> _Exercise_
Pick every line with "scene" from the material below.

> _Data provided_
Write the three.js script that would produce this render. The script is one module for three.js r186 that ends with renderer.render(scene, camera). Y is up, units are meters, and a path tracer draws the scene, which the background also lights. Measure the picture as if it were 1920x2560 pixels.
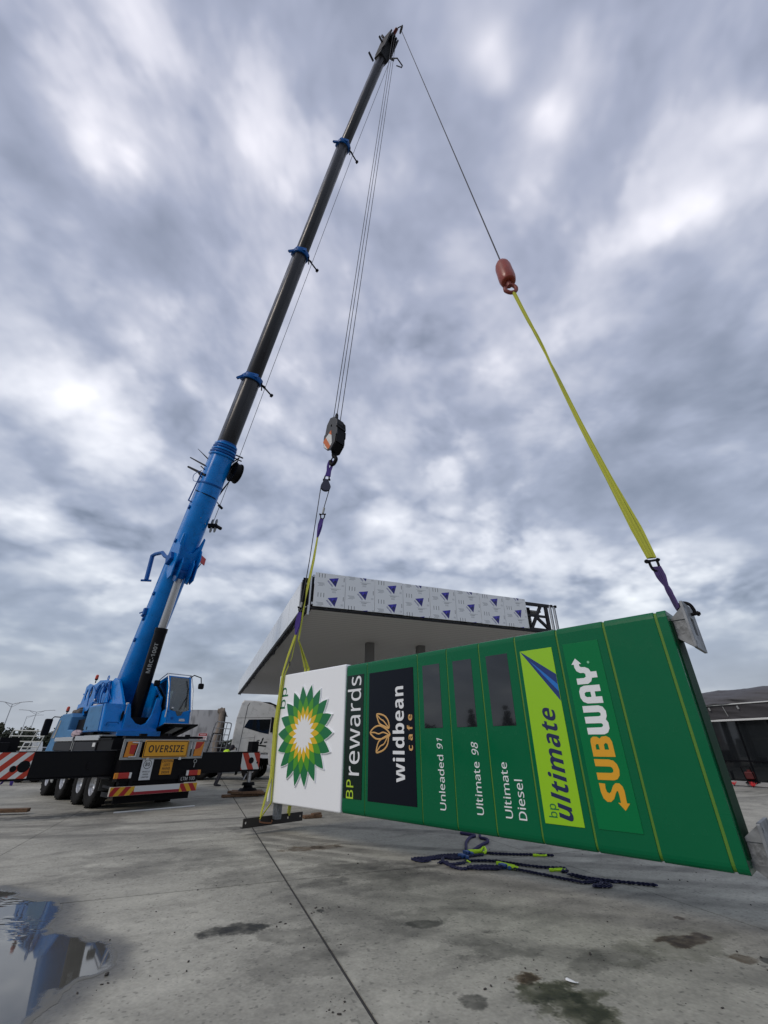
import * as THREE from 'three';
import { RoundedBoxGeometry } from 'three/addons/geometries/RoundedBoxGeometry.js';
import { mergeGeometries, toCreasedNormals } from 'three/addons/utils/BufferGeometryUtils.js';
import { FontLoader } from 'three/addons/loaders/FontLoader.js';
import { TextGeometry } from 'three/addons/geometries/TextGeometry.js';
import { MarchingCubes } from 'three/addons/objects/MarchingCubes.js';

// ---------------------------------------------------------------- camera, sky, sun, exposure
const scene = new THREE.Scene();
const camera = new THREE.PerspectiveCamera(101.275, 768 / 1024, 0.1, 1500);
camera.position.set(0, 1.75, 0);
camera.rotation.set(THREE.MathUtils.degToRad(28.957), 0, 0);
const renderer = new THREE.WebGLRenderer({ antialias: true });
renderer.setSize(768, 1024);
renderer.toneMapping = THREE.LinearToneMapping;
renderer.toneMappingExposure = 1.0;
renderer.shadowMap.enabled = true;

const SUN_DIR = new THREE.Vector3(-0.62, 0.62, 0.48).normalize();
const sun = new THREE.DirectionalLight(0xfff3e6, 1.15);
sun.position.copy(SUN_DIR).multiplyScalar(120);
sun.castShadow = true;
sun.shadow.radius = 40;
sun.shadow.mapSize.set(2048, 2048);
Object.assign(sun.shadow.camera, { left: -60, right: 60, top: 60, bottom: -60, near: 1, far: 300 });
scene.add(sun, sun.target);

// ---------------------------------------------------------------- noise
function rng(seed) { let a = seed >>> 0; return () => { a = (a + 0x6D2B79F5) | 0; let t = Math.imul(a ^ (a >>> 15), 1 | a); t = (t + Math.imul(t ^ (t >>> 7), 61 | t)) ^ t; return ((t ^ (t >>> 14)) >>> 0) / 4294967296; }; }
const NG = 256, NT = new Float32Array(NG * NG);
{ const r = rng(7); for (let i = 0; i < NT.length; i++) NT[i] = r() * 2 - 1; }
function vn(x, y) {
  const xi = Math.floor(x), yi = Math.floor(y); let fx = x - xi, fy = y - yi;
  fx = fx * fx * (3 - 2 * fx); fy = fy * fy * (3 - 2 * fy);
  const x0 = xi & 255, x1 = (xi + 1) & 255, y0 = (yi & 255) << 8, y1 = ((yi + 1) & 255) << 8;
  const a = NT[y0 + x0], b = NT[y0 + x1], c = NT[y1 + x0], d = NT[y1 + x1];
  return a + (b - a) * fx + (c - a + (a - b - c + d) * fx) * fy;
}
function fbm(x, y, o, g = 0.5) { let s = 0, a = 1, n = 0; for (let i = 0; i < o; i++) { s += a * vn(x, y); n += a; a *= g; const t = x * 1.6 - y * 1.2 + 17.3; y = x * 1.2 + y * 1.6 + 9.1; x = t; } return s / n; }
function v3(x, y, z) {
  const xi = Math.floor(x), yi = Math.floor(y), zi = Math.floor(z); let fx = x - xi, fy = y - yi, fz = z - zi;
  fx = fx * fx * fx * (fx * (fx * 6 - 15) + 10); fy = fy * fy * fy * (fy * (fy * 6 - 15) + 10); fz = fz * fz * fz * (fz * (fz * 6 - 15) + 10);
  const H = (i, j, k) => NT[(((j + k * 37) & 255) << 8) + ((i + k * 59) & 255)];
  const l = (k) => { const a = H(xi, yi, k), b = H(xi + 1, yi, k), c = H(xi, yi + 1, k), d = H(xi + 1, yi + 1, k); return a + (b - a) * fx + (c - a + (a - b - c + d) * fx) * fy; };
  const p = l(zi), q = l(zi + 1); return p + (q - p) * fz;
}
function f3(x, y, z, o, g = 0.5) { let s = 0, a = 1, n = 0; for (let i = 0; i < o; i++) { s += a * v3(x, y, z); n += a; a *= g; const t = 1.6 * x - 1.2 * z + 5.3, u = 1.2 * x + 1.6 * z - 3.7; x = 0.8 * t + 1.2 * y * 0.98; z = u; y = 1.6 * y * 0.98 - 0.6 * t + 8.1; } return s / n; }
const clamp = (x, a = 0, b = 1) => x < a ? a : x > b ? b : x;
const sstep = (a, b, x) => { const t = clamp((x - a) / (b - a)); return t * t * (3 - 2 * t); };
const lerp = (a, b, t) => a + (b - a) * t;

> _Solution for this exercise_
Write the three.js script that would produce this render. The script is one module for three.js r186 that ends with renderer.render(scene, camera). Y is up, units are meters, and a path tracer draws the scene, which the background also lights. Measure the picture as if it were 1920x2560 pixels.
const scene = new THREE.Scene();
scene.add(sun, sun.target);